Türkiye’nin 10 ilini etkileyen ve büyük bir yıkıma yol açan Kahramanmaraş depremi hepimizin yüreğini dağladı. Şehirlerin yerle bir olduğu, 30 binden fazla insanımızın hayatını kaybettiği asrın felaketinin yaşattığı travma 81 ilimizi derinden sarstı. 85 milyon aynı acıyı, gözyaşını, umudu, sevinci ve kaderi paylaştı. Bizi “biz” yapan da umutlarımızı artıran da zaten bu duygudaşlıktı...

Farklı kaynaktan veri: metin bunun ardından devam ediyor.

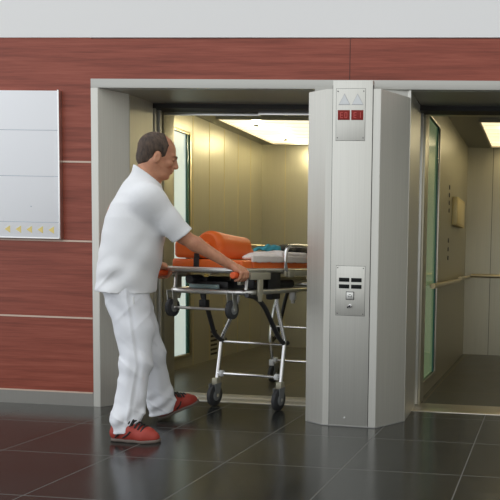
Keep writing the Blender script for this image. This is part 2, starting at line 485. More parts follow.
MB().box((CX0-.03, 5.10, 0), (-.922, 5.26, CZ), .002).build('front_return', M['steel_car'], car2)
MB().box((.46, 5.14, 0), (CX1+.03, 5.20, CZ), .002).build('front_return', M['steel_car'], car2)
MB().box((-.9, 5.14, 2.20), (.5, 5.20, CZ), .002).build('car_header', M['steel_car'], car2)
b = MB()
for (y0, y1, z0, z1) in ((V0-t, V0, WZ0-t, WZ1+t), (V1, V1+t, WZ0-t, WZ1+t), (V0, V1, WZ0-t, WZ0), (V0, V1, WZ1, WZ1+t)):
    b.box((CX0-.02, y0, z0), (CX0+.010, y1, z1), .003)
wf = b.build('window_frame', M['alu_warm'], car2)
mw2 = mat('dim green pane', srgb(96, 118, 84), .12, emit=(.25, .36, .19, 1), estr=.25)
MB().box((CX0-.028, V0, WZ0), (CX0-.012, V1, WZ1)).build('pane', mw2, wf)
MB().box((CX0-.012, V1-.06, WZ0), (CX0+.002, V1-.01, WZ1), .003).build('glass_edge', mg, wf)
hr = MB().tube([(CX0+.06, 5.40, .90), (CX0+.06, 7.05, .91)], .021, 14).build('handrail', M['gold'], car2)
b = MB()
for y in (5.6, 6.9): b.cyl((CX0, y, .905), (CX0+.06, y, .905), .010, 10)
split_build(b, 'bracket', M['gold'], hr)
hr = MB().tube([(CX0+.06, 7.15, .93), (CX0+.06, 8.0, .935)], .021, 14).build('handrail', M['gold'], car2)
MB().cyl((CX0, 7.5, .93), (CX0+.06, 7.5, .93), .010, 10).build('bracket', M['gold'], hr)
hr = MB().tube([(CX0+.08, 8.03, .95), (.9, 8.03, .95)], .020, 14).build('handrail', M['gold'], car2)
b = MB()
for x in (-.6, .1, .8): b.cyl((x, 8.03, .95), (x, 8.10, .95), .010, 10)
split_build(b, 'bracket', M['gold'], hr)
W(car2)
# cream box on the wall of the right car
cb = thing('display_box', (CX0, 7.15, 1.62), 'cream wall box on the side wall of the right lift car', 'control box')
MB().box((CX0, 6.84, 1.475), (CX0+.055, 7.46, 1.76), .006).build('housing', M['cream'], cb)
MB().box((CX0+.055, 6.88, 1.50), (CX0+.058, 7.42, 1.735), .001).build('cover', mat('cream cover', srgb(226, 210, 160), .35, .2), cb)
W(cb)
ceiling_light(-.65, .8, 6.53, 7.88, 'ceiling light panel of the right lift car behind the steel pillar', lit2, 1.2)

# right reveal of the pillar side and its portal
jr = MB().prism([(-.93, YW+.0), (-.922, YW), (-.945, 5.02), (-1.0, 5.04), (-1.05, 4.6)], 0, SOF, .0).build('trim_8', M['steel'], kind='structure')
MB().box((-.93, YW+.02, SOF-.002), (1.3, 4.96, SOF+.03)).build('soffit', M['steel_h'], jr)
MB().box((-1.2, 4.96, 2.19), (1.3, 5.10, 2.40)).build('trim_9', M['darkgap'], kind='structure')
MB().box((-1.13, 5.05, .012), (-.932, 5.075, 2.2), .003).build('door_4', M['steel'], kind='structure')
MB().box((-.95, 4.86, -.02), (1.3, 5.14, .004), .002).build('trim_10', M['alu_warm'], kind='structure')
MB().box((.62, YW-.012, 0), (1.6, YW+.12, SOF)).build('wall_right', M['steel'], kind='structure')
MB().box((.60, YW+.1, 0), (.66, 5.0, SOF)).build('trim_11', M['steel'], kind='structure')

# ------------------------------------------------------------------ steel pillar between the lifts
PT = 2.176
pil = MB().prism([(-1.573, 4.405), (-1.428, 4.318), (-1.068, 4.302), (-.925, 4.525), (-1.0, 5.0), (-1.56, 5.0)], 0, PT, .0015)
pil = pil.build('pillar', M['steel'], kind='structure', smooth=False)
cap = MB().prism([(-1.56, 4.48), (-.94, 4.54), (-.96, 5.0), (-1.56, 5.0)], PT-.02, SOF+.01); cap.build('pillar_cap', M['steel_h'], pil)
rotp = Matrix.Rotation(math.atan2(-.016, .36), 3, 'Z')
pp = (-1.248, 4.31, 0)
def onface(mb, x0, x1, z0, z1, d0, d1, bev=0):
    mb.box((x0, 4.31-d1, z0), (x1, 4.31-d0, z1), bev, rot=rotp, piv=pp); return mb
b = onface(MB(), -1.381, -1.120, .012, 2.228, -.03, .006, .0012)
b.build('access_panel', M['steel'], pil)
b = onface(MB(), -1.385, -1.381, .0, 2.2, -.01, .001); onface(b, -1.120, -1.116, 0, 2.2, -.01, .001)
b.build('panel_gap', M['seam'], pil)
b = MB().prism([(-1.571, 4.404), (-1.428, 4.316), (-1.068, 4.300), (-.925, 4.523), (-.925, 4.530), (-1.068, 4.309), (-1.428, 4.325), (-1.571, 4.412)], 0.001, .007)
b.build('floor_joint', mat('grey sealant', (.35, .35, .33, 1), .6), pil)
MB().cyl((-1.275, 4.313, .06), (-1.275, 4.3, .06), .005, 10).build('screw', M['white_plastic'], pil)

def on_plate(mb, x0, x1, z0, z1, d0, d1, bev=0): return onface(mb, x0, x1, z0, z1, .006+d0, .006+d1, bev)
def face_pt(x, z, d):
    v = rotp @ (Vector((x, 4.31-.006-d, z))-Vector(pp)) + Vector(pp); return v
# signal plate: arrows and red floor displays
sp_ = thing('signal_panel', tuple(face_pt(-1.262, 1.855, 0)), 'metal plate with two arrow lights and red floor displays high on the pillar', 'indicator')
on_plate(MB(), -1.358, -1.168, 1.852, 2.176, -.002, .0016, .0006).build('face_plate', M['steel'], sp_)
b = MB()
for (x0, x1, z0, z1) in ((-1.360, -1.358, 1.85, 2.178), (-1.168, -1.166, 1.85, 2.178), (-1.36, -1.166, 1.85, 1.852), (-1.36, -1.166, 2.176, 2.178)):
    on_plate(b, x0, x1, z0, z1, -.002, .0006)
b.build('plate_gap', M['seam'], sp_)
def tri(cx, w, z0, z1, d):
    return [face_pt(cx-w/2, z0, d), face_pt(cx+w/2, z0, d), face_pt(cx, z1, d)]
def tri_mesh(cx, w, z0, z1, d0, d1):
    mb = MB(); a = [mb.bm.verts.new(p) for p in tri(cx, w, z0, z1, d0)]; c = [mb.bm.verts.new(p) for p in tri(cx, w, z0, z1, d1)]
    mb.bm.faces.new(a); mb.bm.faces.new(c[::-1])
    for i in range(3): mb.bm.faces.new((a[i], c[i], c[(i+1) % 3], a[(i+1) % 3]))
    bmesh.ops.recalc_face_normals(mb.bm, faces=mb.bm.faces[:]); return mb
for cx in (-1.304, -1.218):
    e = tri_mesh(cx, .078, 2.074, 2.146, .0010, .0022).build('arrow_light', M['tri2'], sp_, smooth=False)
    tri_mesh(cx, .068, 2.078, 2.138, .0022, .0034).build('lens', M['tri'], e, smooth=False)
SEG = {'E': 'adefg', '0': 'abcdef', '1': 'bc'}
def seven(mb, ch, x, z, w, h, q=.004):
    for s_ in SEG[ch]:
        x0, x1, z0, z1 = {'a': (x, x+w, z+h-q, z+h), 'g': (x, x+w, z+h/2-q/2, z+h/2+q/2), 'd': (x, x+w, z, z+q),
                          'f': (x, x+q, z+h/2, z+h), 'e': (x, x+q, z, z+h/2), 'b': (x+w-q, x+w, z+h/2, z+h), 'c': (x+w-q, x+w, z, z+h/2)}[s_]
        on_plate(mb, x0, x1, z0, z1, .004, .0048)
for (x0, x1, txt) in ((-1.347, -1.268, 'E0'), (-1.258, -1.179, 'E1')):
    d = on_plate(MB(), x0, x1, 1.980, 2.042, -.001, .004, .001).build('floor_display', M['red'], sp_)
    b = MB(); seven(b, txt[0], x0+.016, 1.992, .018, .036); b.build('digit', M['redlit'], d); b = MB(); seven(b, txt[1], x0+.045, 1.992, .018, .036); b.build('digit', M['redlit'], d)
for x in (-1.348, -1.178):
    for z in (1.868, 2.160):
        MB().cyl(face_pt(x, z, 0), face_pt(x, z, .003), .0038, 10).build('screw', M['seam'], sp_)
W(sp_)
# call plate
cp = thing('call_panel', tuple(face_pt(-1.247, .73, 0)), 'metal plate with four dark windows, call button and key switch, hip-high on the pillar', 'control panel')
on_plate(MB(), -1.343, -1.151, .732, 1.052, -.002, .0016, .0006).build('face_plate', M['steel'], cp)
b = MB()
for (x0, x1, z0, z1) in ((-1.345, -1.343, .73, 1.054), (-1.151, -1.149, .73, 1.054), (-1.345, -1.149, .73, .732), (-1.345, -1.149, 1.052, 1.054)):
    on_plate(b, x0, x1, z0, z1, -.002, .0006)
b.build('plate_gap', M['seam'], cp)
for (x0, x1) in ((-1.324, -1.254), (-1.242, -1.172)):
    for (z0, z1) in ((.950, .976), (.907, .933)):
        on_plate(MB(), x0, x1, z0, z1, 0, .004, .0015).build('display_window', M['glassdark'], cp)
bt = on_plate(MB(), -1.276, -1.220, .834, .888, 0, .004, .002).build('call_button', M['seam'], cp)
on_plate(MB(), -1.271, -1.225, .839, .883, .004, .006, .002).build('button_cap', M['button'], bt)
b = MB()
for (x0, x1, z0, z1) in ((-1.262, -1.234, .852, .856), (-1.262, -1.258, .856, .864), (-1.238, -1.234, .856, .864), (-1.254, -1.242, .866, .870)):
    on_plate(b, x0, x1, z0, z1, .006, .0066)
b.build('symbol', M['seam'], bt)
ks = MB().cyl(face_pt(-1.247, .795, 0), face_pt(-1.247, .795, .01), .011, 18, .002).build('key_switch', M['chrome'], cp)
b = MB().box(face_pt(-1.262, .786, .016), face_pt(-1.232, .792, .010)); b.cyl(face_pt(-1.262, .783, .012), face_pt(-1.243, .799, .014), .004, 8)
b.build('key', M['black'], ks)
for x in (-1.333, -1.161):
    for z in (.744, 1.04):
        MB().cyl(face_pt(x, z, 0), face_pt(x, z, .003), .0036, 10).build('screw', M['seam'], cp)
W(cp)

# ------------------------------------------------------------------ wall sign
sg = thing('direction_sign', (-3.70, 4.5, 1.187), 'white wall board with a row of yellow arrowheads, left of the lift', 'sign')
MB().box((-4.30, 4.503, 1.185), (-3.388, 4.53, 2.20), .002).build('board', M['signwhite'], sg)
b = MB().box((-3.392, 4.498, 1.18), (-3.380, 4.53, 2.205), .002); b.box((-4.30, 4.498, 1.178), (-3.38, 4.53, 1.187), .002)
b.build('edge_strip', M['alu'], sg)
b = MB()
for z in (1.294, 1.613, 1.93): b.box((-4.30, 4.502, z-.002), (-3.395, 4.504, z+.002))
b.build('panel_line', M['signline'], sg)
for i in range(11):
    x = -3.470-.082*i
    b = MB()
    b.prism([(x, 1.241), (x+.040, 1.216), (x+.040, 1.266)], 4.501, 4.504, axis='y')
    b.build('arrowhead', M['yellow'], sg, smooth=False)
MB().box((-3.602, 4.501, 1.40), (-3.592, 4.504, 1.406)).build('mark', M['signline'], sg)
W(sg)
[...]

Tüm Türkiye’nin seferber olduğu felaket karşısında 70’den fazla ülke yardım elini uzattı. Kimi yardım tırları kimi de kurtarma ekipleriyle Türkiye’nin yanında oldu. Bir can daha kurtarabilmek için dost ve kardeş ülkeler elini taşın altına koydu.

Giden canlarımız, enkazdan cansız bedenleri çıkan minik yavrularımız, ailesinin cenazesini almak için çaresizce bekleyen insanlarımız içimizi sızlattı. Milletimiz yaşadığı ağır günleri hep el birliği ile aştı. Gölcük, Düzce, Van, Elazığ depremlerini, sellerin yıktığı kentleri, dalga dalga yayılan yangınları, salgınları ve daha nice badireleri...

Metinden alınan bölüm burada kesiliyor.